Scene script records
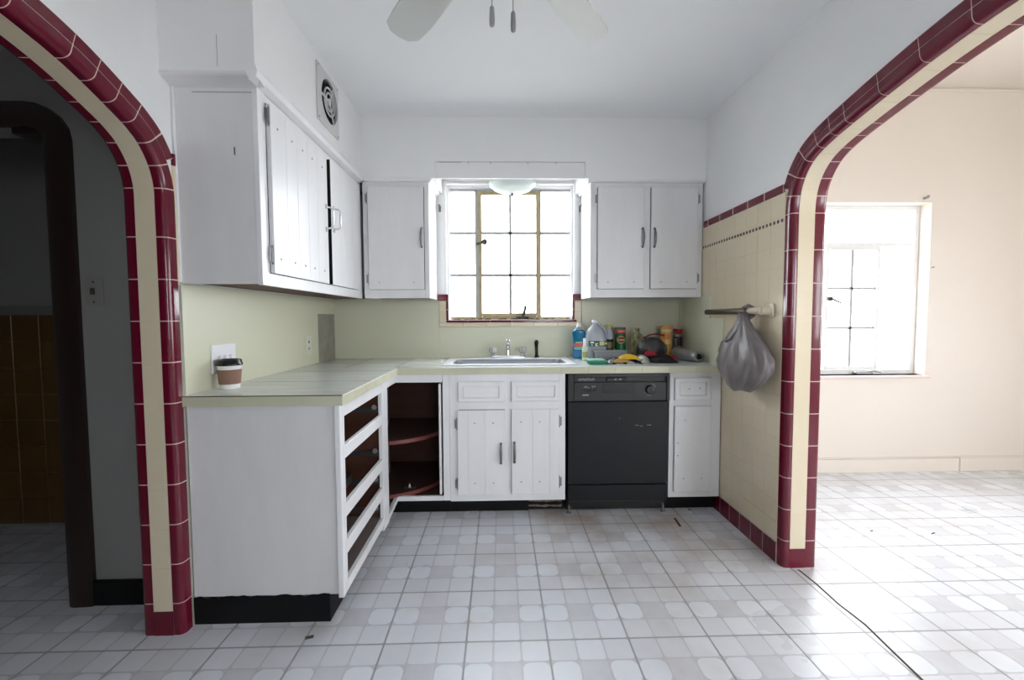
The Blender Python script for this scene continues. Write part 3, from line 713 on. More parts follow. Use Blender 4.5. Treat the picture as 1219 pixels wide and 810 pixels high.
t = thing('corner_cabinet', (-.75, 2.8, 0), 'white corner base cabinet standing open on round brown revolving shelves', 'cabinet')
obj('rail', B(FX - .019, FX, 2.3845, FY - .0005, .812, CZ0, .0015), 'white', t)
obj('rail', B(FX - .0185, -.345, FY, FY + .019, .812, CZ0, .0015), 'white', t)
bm = bmx(); prism(bm, [(2.3845, KZ - .02), (2.3845, .112), (FY + .019, .127), (FY + .019, KZ)], 'x', FX - .019, FX); obj('rail', bm, 'white', t)
obj('rail', B(FX + .001, -.345, FY, FY + .019, KZ, .128, .0015), 'white', t)
obj('stile', B(-.343, -.3035, FY, FY + .019, KZ, CZ0, .0015), 'white', t)
obj('inner_panel', B(-1.19, -.345, 3.19, 3.198, KZ, CZ0), 'brown', t)
obj('inner_panel', B(-1.19, -1.182, 2.31, 3.189, KZ, CZ0), 'brown', t)
obj('inner_panel', B(-.341, -.334, FY + .02, 3.189, KZ, CZ0), 'brown', t)
obj('bottom_board', B(-1.181, -.342, FY + .020, 3.189, KZ + .002, KZ + .012), 'shelf', t)
def susan(z, nm):
    c = Vector((-.77, 2.965)); R = .41; out = []
    for k in range(72):
        a = 2 * pi * k / 72; p = (min(max(c.x + R * cos(a), -1.175), -.365), min(c.y + R * sin(a), 3.185)); out.append(p)
    bm = bmx(); prism(bm, out, 'z', z, z + .012); s_ = obj(nm, bm, 'shelf', t)
    rs = []
    for k in range(35, 72):
        a = 2 * pi * k / 72; q = Vector((cos(a), sin(a)))
        p0 = Vector((min(max(c.x + R * q.x, -1.175), -.365), min(c.y + R * q.y, 3.185)))
        rs.append([Vector((p0.x - q.x * e, p0.y - q.y * e, zz)) for e, zz in ((.004, z - .008), (-.003, z - .008), (-.003, z + .014), (.004, z + .014))])
    bm = bmx(); rings(bm, rs); obj('lip', bm, 'lip', s_)
susan(.130, 'revolving_shelf'); susan(.452, 'revolving_shelf')
obj('post', lathe(bmx(), [(.016, .115), (.016, .85)], (-.77, 2.965, 0), 16), 'steel', t, smooth=True)
obj('door', B(-.368, -.354, FY + .002, FY + .24, .137, .802, .002), 'white', t)
for z in (.23, .46, .74): obj('screw', lathe(bmx(), [(.007, -.3715), (.007, -.368)], (0, FY + .03, z), 8, 'x'), 'steel', t)
bm = bmx(); box(bm, -.60, -.53, 2.66, 2.69, .145, .152, .002); lathe(bm, [(.012, .152), (.008, .172), (.013, .176)], (-.565, 2.67, 0), 10); obj('pivot_bracket', bm, 'steel', t)
obj('toe_kick', B(-.675, -.31, 2.655, 2.67, 0, KZ), 'black', t)

t = thing('sink_base_cabinet', (.04, 2.85, 0), 'white sink base cabinet with two plank doors and two false drawer fronts', 'cabinet')
ff = bmx()
box(ff, -.302, -.252, FY, FY + .019, KZ - .005, CZ0, .001); box(ff, .345, .384, FY, FY + .019, KZ - .005, CZ0, .001); box(ff, .024, .061, FY, FY + .019, .135, .818)
for a, b in ((.815, CZ0), (.648, .698), (KZ - .005, .138)): box(ff, -.252, .345, FY + .0004, FY + .0186, a, b)
obj('face_frame', ff, 'white', t)
obj('carcass', B(-.300, .384, FY + .0195, 3.19, KZ, CZ0 - .18), 'brown', t)
panel_front(t, -.252, .0245, .696, .816, FY, 'white', -.224, -.008, .718, .790); panel_front(t, .062, .346, .696, .816, FY, 'white', .094, .321, .720, .789)
d = plank_door(t, [-.256, -.194, -.095, .024], FY, .139, .648, 'white')
piece('pull', PULL, (.0, FY - .019, .388), d)
for z in (.205, .565): piece('hinge', HINGE, (-.259, FY - .008, z), d)
for x, z in ((-.155, .57), (-.045, .57), (-.155, .21), (-.045, .21)): piece('screw', SCREW, (x, FY - .019, z), d)
d = plank_door(t, [.062, .187, .288, .345], FY, .139, .651, 'white')
piece('pull', PULL, (.08, FY - .019, .393), d)
for z in (.21, .575): piece('hinge', HINGE, (.348, FY - .008, z), d)
for x, z in ((.12, .575), (.23, .575), (.12, .215), (.23, .215)): piece('screw', SCREW, (x, FY - .019, z), d)
obj('toe_kick', B(-.3095, .165, 2.655, 2.67, 0, KZ), 'black', t)
obj('toe_board', B(.166, .384, 2.668, 2.675, 0, KZ), 'black', t)
bm = bmx()
for zc in (.03, .062, .085):
    pl = [(.17 + .205 * k / 8, zc + random.uniform(-.004, .006)) for k in range(9)] + [(.375 - .205 * k / 8, zc - .012 + random.uniform(-.004, .004)) for k in range(9)]
    prism(bm, pl, 'y', 2.662, 2.668)
obj('torn_strip', bm, 'torn', t)

t = thing('narrow_base_cabinet', (1.17, 2.85, 0), 'narrow white base cabinet right of the dishwasher with one drawer and door', 'cabinet')
ff = bmx(); box(ff, 1.009, 1.038, FY, FY + .019, KZ, CZ0, .001); box(ff, 1.258, XR - .014, FY, FY + .019, KZ, CZ0, .001)
for a, b in ((.829, CZ0), (.658, .695), (KZ, .136)): box(ff, 1.038, 1.258, FY + .0004, FY + .0186, a, b)
obj('face_frame', ff, 'white2', t); obj('carcass', B(1.012, XR - .015, FY + .0195, 3.19, KZ, CZ0 - .002), 'white2', t)
panel_front(t, 1.038, 1.257, .694, .829, FY, 'white2', 1.066, 1.228, .722, .803)
d = obj('door', B(1.0385, 1.2575, FY - .018, FY - .001, .137, .658, .003), 'white2', t)
for z in (.585, .222): piece('hinge', HINGEW, (1.260, FY - .008, z), d)
for x, z in ((1.058, .437), (1.1, .575), (1.058, .36), (1.205, .22), (1.095, .22)): piece('screw', SCREW, (x, FY - .018, z), d)
for x, z in ((1.125, .762), (1.19, .765)): piece('screw', SCREW, (x, FY - .013, z), t)
obj('toe_kick', B(1.009, XR - .014, 2.655, 2.67, 0, KZ), 'black', t)

# ------------------------------------------------------------------ dishwasher
t = thing('dishwasher', (.70, 2.85, 0), 'black built-in dishwasher with knob control panel under the counter', 'dishwasher')
DX0, DX1_ = .3975, 1.004
obj('tub', B(DX0 + .012, DX1_ - .012, FY + .012, 3.15, .06, .85), 'dwdark', t)
dd = obj('door_panel', B(DX0 + .003, DX1_ - .003, FY - .012, FY + .011, .19, .690, .004, 2), 'dw', t)
obj('lower_panel', B(DX0 + .003, DX1_ - .003, FY - .008, FY + .011, .085, .184, .003), 'dw', t)
obj('kick_panel', B(DX0 + .004, DX1_ - .01, FY + .06, FY + .08, .008, .084), 'dwdark', t)
cp = bmx()
box(cp, DX0, DX0 + .035, FY - .024, FY + .011, .694, .857, .003); box(cp, DX1_ - .02, DX1_, FY - .024, FY + .011, .694, .86, .003)
box(cp, DX0 + .035, DX1_ - .02, FY - .024, FY + .011, .838, .858, .002); box(cp, DX0 + .035, DX1_ - .02, FY - .020, FY + .011, .694, .808, .003); box(cp, DX0 + .035, DX1_ - .02, FY - .004, FY + .011, .808, .838)
cpo = obj('control_panel', cp, 'dwpanel', t)
obj('latch', B(.628, .75, FY - .018, FY - .004, .812, .834, .002), 'dwdark', cpo)
for x in (.672, .70): obj('painted_glint', B(x, x + .014, FY - .021, FY - .018, .820, .828, .001), 'print', cpo)  # light grey blocks, glints on the latch put in as colour
obj('handle_recess', B(.60, .79, FY - .0212, FY - .020, .742, .796, .0005), 'dwdark', cpo)
kb = obj('knob', lathe(bmx(), [(.027, FY - .020), (.027, FY - .036), (.023, FY - .042), (.010, FY - .043)], (.885, 0, .762), 24, 'y'), 'dwdark', cpo, smooth=True)
obj('pointer', B(.883, .887, FY - .046, FY - .0425, .764, .786, .0005), 'dwdark', kb)
for a0, a1 in ((20, 70), (200, 225), (235, 285)):
    bm = bmx(); pts = [(.885 + .036 * cos(radians(a)), FY - .0206, .762 + .036 * sin(radians(a))) for a in range(a0, a1 + 1, 10)]; tube(bm, pts, .0017, 5); obj('dial_mark', bm, 'print', cpo)
bm = bmx()                                             # small worn name plate: row of letter blocks
for k in range(6):
    x = .462 + k * .0165; y = FY - .0045
    box(bm, x, x + .003, y - .0006, y, .815, .830); box(bm, x + .010, x + .013, y - .0006, y, .815, .830); box(bm, x + .003, x + .010, y - .0006, y, .8275 if k % 2 else .815, .830 if k % 2 else .8175); box(bm, x + .003, x + .010, y - .0006, y, .8215, .8240)
obj('name_plate', bm, 'print', cpo, kind='stuff')
bm = bmx(); y = FY - .020
for x0_, x1_, z0_, z1_ in ((.488, .505, .776, .779), (.496, .512, .781, .785), (.508, .524, .774, .777), (.538, .548, .782, .786), (.552, .560, .780, .786), (.540, .546, .774, .777)): box(bm, x0_, x1_, y - .0006, y, z0_, z1_)
box(bm, .482, .521, y - .0006, y, .728, .736); obj('panel_print', bm, 'print', cpo, kind='stuff')
for x in (.486, .515, .545): obj('button', B(x, x + .02, FY - .024, FY - .020, .750, .766, .001), 'dwdark', cpo)
bm = bmx()
for x, z, l in ((.80, .545, .022), (.832, .540, .014), (.872, .545, .02), (.89, .546, .008), (.705, .588, .005)): box(bm, x, x + l, FY - .0128, FY - .0120, z, z + .003)
obj('scratch', bm, 'print', dd, kind='stuff')
for x in (DX0 + .008, DX1_ - .02):
    bm = bmx(); lathe(bm, [(.014, .0), (.014, .006), (.006, .008), (.006, .05)], (x + .006, FY + .03, 0), 12); lathe(bm, [(.010, .03), (.010, .038)], (x + .006, FY + .03, 0), 6); obj('levelling_foot', bm, 'steel', t, smooth=True)

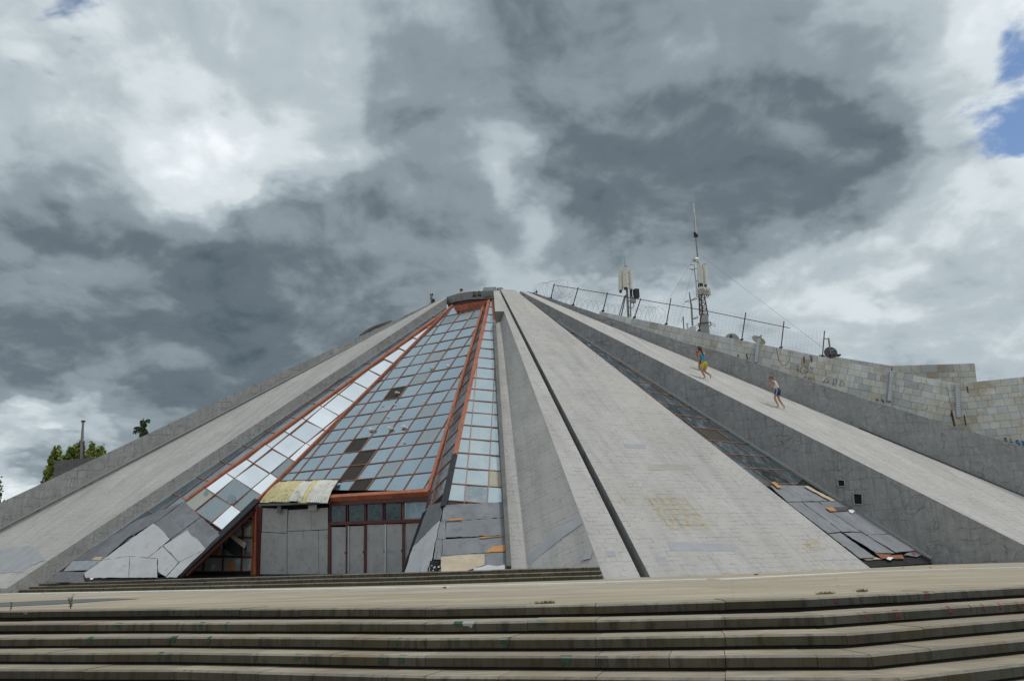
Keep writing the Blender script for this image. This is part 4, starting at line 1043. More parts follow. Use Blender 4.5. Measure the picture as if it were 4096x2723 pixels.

→ Stated goal
Only the number is wanted: how many lines of the data contain the word "parts"?

→ Problem solution
2